PROBLEM STATEMENT: Print the data that follows exactly.

-- start of INFORMATION SHOWN --

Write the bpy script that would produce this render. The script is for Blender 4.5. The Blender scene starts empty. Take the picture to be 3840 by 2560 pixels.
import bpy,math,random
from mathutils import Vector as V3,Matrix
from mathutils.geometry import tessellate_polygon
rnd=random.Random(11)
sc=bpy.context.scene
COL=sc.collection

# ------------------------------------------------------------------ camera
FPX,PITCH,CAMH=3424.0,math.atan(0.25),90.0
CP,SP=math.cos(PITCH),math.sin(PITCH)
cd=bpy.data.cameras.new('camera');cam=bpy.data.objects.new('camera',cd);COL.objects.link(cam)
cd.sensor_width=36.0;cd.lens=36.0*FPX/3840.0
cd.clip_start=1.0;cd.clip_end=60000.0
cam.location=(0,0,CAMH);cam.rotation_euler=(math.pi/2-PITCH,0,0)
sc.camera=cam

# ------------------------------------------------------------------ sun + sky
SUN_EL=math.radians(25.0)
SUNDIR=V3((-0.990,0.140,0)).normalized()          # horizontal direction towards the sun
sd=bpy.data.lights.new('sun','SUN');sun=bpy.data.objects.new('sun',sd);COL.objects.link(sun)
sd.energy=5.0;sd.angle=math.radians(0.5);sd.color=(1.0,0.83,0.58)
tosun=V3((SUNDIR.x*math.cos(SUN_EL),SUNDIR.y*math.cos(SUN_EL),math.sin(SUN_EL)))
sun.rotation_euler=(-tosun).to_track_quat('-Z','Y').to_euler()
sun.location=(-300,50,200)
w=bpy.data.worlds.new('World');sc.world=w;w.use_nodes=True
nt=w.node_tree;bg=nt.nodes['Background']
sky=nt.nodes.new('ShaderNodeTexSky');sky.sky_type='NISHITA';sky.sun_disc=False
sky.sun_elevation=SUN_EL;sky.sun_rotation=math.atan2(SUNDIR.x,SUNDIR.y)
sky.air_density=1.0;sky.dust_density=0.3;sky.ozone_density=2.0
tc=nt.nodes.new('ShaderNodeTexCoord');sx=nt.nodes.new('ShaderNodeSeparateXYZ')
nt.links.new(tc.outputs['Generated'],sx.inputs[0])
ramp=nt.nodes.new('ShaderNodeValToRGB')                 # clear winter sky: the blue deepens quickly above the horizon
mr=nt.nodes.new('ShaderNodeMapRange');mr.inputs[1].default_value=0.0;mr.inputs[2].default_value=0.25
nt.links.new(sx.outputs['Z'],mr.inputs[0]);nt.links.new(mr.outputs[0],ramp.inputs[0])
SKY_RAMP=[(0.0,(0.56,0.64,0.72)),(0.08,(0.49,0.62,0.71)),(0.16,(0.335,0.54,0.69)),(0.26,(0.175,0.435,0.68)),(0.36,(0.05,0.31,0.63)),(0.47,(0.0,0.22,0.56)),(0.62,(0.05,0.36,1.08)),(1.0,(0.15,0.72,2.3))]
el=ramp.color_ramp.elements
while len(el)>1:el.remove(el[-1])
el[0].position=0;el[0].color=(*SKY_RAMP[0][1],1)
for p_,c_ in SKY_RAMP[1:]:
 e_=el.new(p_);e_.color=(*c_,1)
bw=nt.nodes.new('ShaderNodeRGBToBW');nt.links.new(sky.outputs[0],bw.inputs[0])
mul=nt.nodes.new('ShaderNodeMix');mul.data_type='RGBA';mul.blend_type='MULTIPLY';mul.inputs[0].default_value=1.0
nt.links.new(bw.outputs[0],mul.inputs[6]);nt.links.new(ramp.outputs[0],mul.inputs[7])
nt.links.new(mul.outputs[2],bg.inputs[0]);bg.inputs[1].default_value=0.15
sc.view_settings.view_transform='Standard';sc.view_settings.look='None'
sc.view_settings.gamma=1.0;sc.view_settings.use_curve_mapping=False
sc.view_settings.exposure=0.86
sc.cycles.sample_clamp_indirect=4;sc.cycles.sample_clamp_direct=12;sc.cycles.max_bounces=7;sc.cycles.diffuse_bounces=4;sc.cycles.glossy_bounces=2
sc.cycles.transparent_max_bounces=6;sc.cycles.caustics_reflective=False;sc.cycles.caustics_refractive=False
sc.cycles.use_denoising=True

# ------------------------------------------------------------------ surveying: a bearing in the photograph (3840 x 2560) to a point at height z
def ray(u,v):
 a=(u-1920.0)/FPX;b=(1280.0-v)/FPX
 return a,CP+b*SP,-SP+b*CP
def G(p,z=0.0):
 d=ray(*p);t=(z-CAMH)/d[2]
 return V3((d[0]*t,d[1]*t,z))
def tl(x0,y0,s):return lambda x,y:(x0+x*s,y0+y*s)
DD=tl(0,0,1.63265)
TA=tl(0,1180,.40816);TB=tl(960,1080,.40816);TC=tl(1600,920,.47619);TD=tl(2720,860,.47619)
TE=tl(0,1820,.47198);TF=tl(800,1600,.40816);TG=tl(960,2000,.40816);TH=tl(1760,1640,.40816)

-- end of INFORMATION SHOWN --

RESULT OF THIS EXERCISE:
Write the bpy script that would produce this render. The script is for Blender 4.5. The Blender scene starts empty. Take the picture to be 3840 by 2560 pixels.
import bpy,math,random
from mathutils import Vector as V3,Matrix
from mathutils.geometry import tessellate_polygon
rnd=random.Random(11)
sc=bpy.context.scene
COL=sc.collection

# ------------------------------------------------------------------ camera
FPX,PITCH,CAMH=3424.0,math.atan(0.25),90.0
CP,SP=math.cos(PITCH),math.sin(PITCH)
cd=bpy.data.cameras.new('camera');cam=bpy.data.objects.new('camera',cd);COL.objects.link(cam)
cd.sensor_width=36.0;cd.lens=36.0*FPX/3840.0
cd.clip_start=1.0;cd.clip_end=60000.0
cam.location=(0,0,CAMH);cam.rotation_euler=(math.pi/2-PITCH,0,0)
sc.camera=cam

# ------------------------------------------------------------------ sun + sky
SUN_EL=math.radians(25.0)
SUNDIR=V3((-0.990,0.140,0)).normalized()          # horizontal direction towards the sun
sd=bpy.data.lights.new('sun','SUN');sun=bpy.data.objects.new('sun',sd);COL.objects.link(sun)
sd.energy=5.0;sd.angle=math.radians(0.5);sd.color=(1.0,0.83,0.58)
tosun=V3((SUNDIR.x*math.cos(SUN_EL),SUNDIR.y*math.cos(SUN_EL),math.sin(SUN_EL)))
sun.rotation_euler=(-tosun).to_track_quat('-Z','Y').to_euler()
sun.location=(-300,50,200)
w=bpy.data.worlds.new('World');sc.world=w;w.use_nodes=True
nt=w.node_tree;bg=nt.nodes['Background']
sky=nt.nodes.new('ShaderNodeTexSky');sky.sky_type='NISHITA';sky.sun_disc=False
sky.sun_elevation=SUN_EL;sky.sun_rotation=math.atan2(SUNDIR.x,SUNDIR.y)
sky.air_density=1.0;sky.dust_density=0.3;sky.ozone_density=2.0
tc=nt.nodes.new('ShaderNodeTexCoord');sx=nt.nodes.new('ShaderNodeSeparateXYZ')
nt.links.new(tc.outputs['Generated'],sx.inputs[0])
ramp=nt.nodes.new('ShaderNodeValToRGB')                 # clear winter sky: the blue deepens quickly above the horizon
mr=nt.nodes.new('ShaderNodeMapRange');mr.inputs[1].default_value=0.0;mr.inputs[2].default_value=0.25
nt.links.new(sx.outputs['Z'],mr.inputs[0]);nt.links.new(mr.outputs[0],ramp.inputs[0])
SKY_RAMP=[(0.0,(0.56,0.64,0.72)),(0.08,(0.49,0.62,0.71)),(0.16,(0.335,0.54,0.69)),(0.26,(0.175,0.435,0.68)),(0.36,(0.05,0.31,0.63)),(0.47,(0.0,0.22,0.56)),(0.62,(0.05,0.36,1.08)),(1.0,(0.15,0.72,2.3))]
el=ramp.color_ramp.elements
while len(el)>1:el.remove(el[-1])
el[0].position=0;el[0].color=(*SKY_RAMP[0][1],1)
for p_,c_ in SKY_RAMP[1:]:
 e_=el.new(p_);e_.color=(*c_,1)
bw=nt.nodes.new('ShaderNodeRGBToBW');nt.links.new(sky.outputs[0],bw.inputs[0])
mul=nt.nodes.new('ShaderNodeMix');mul.data_type='RGBA';mul.blend_type='MULTIPLY';mul.inputs[0].default_value=1.0
nt.links.new(bw.outputs[0],mul.inputs[6]);nt.links.new(ramp.outputs[0],mul.inputs[7])
nt.links.new(mul.outputs[2],bg.inputs[0]);bg.inputs[1].default_value=0.15
sc.view_settings.view_transform='Standard';sc.view_settings.look='None'
sc.view_settings.gamma=1.0;sc.view_settings.use_curve_mapping=False
sc.view_settings.exposure=0.86
sc.cycles.sample_clamp_indirect=4;sc.cycles.sample_clamp_direct=12;sc.cycles.max_bounces=7;sc.cycles.diffuse_bounces=4;sc.cycles.glossy_bounces=2
sc.cycles.transparent_max_bounces=6;sc.cycles.caustics_reflective=False;sc.cycles.caustics_refractive=False
sc.cycles.use_denoising=True

# ------------------------------------------------------------------ surveying: a bearing in the photograph (3840 x 2560) to a point at height z
def ray(u,v):
 a=(u-1920.0)/FPX;b=(1280.0-v)/FPX
 return a,CP+b*SP,-SP+b*CP
def G(p,z=0.0):
 d=ray(*p);t=(z-CAMH)/d[2]
 return V3((d[0]*t,d[1]*t,z))
def tl(x0,y0,s):return lambda x,y:(x0+x*s,y0+y*s)
DD=tl(0,0,1.63265)
TA=tl(0,1180,.40816);TB=tl(960,1080,.40816);TC=tl(1600,920,.47619);TD=tl(2720,860,.47619)
TE=tl(0,1820,.47198);TF=tl(800,1600,.40816);TG=tl(960,2000,.40816);TH=tl(1760,1640,.40816)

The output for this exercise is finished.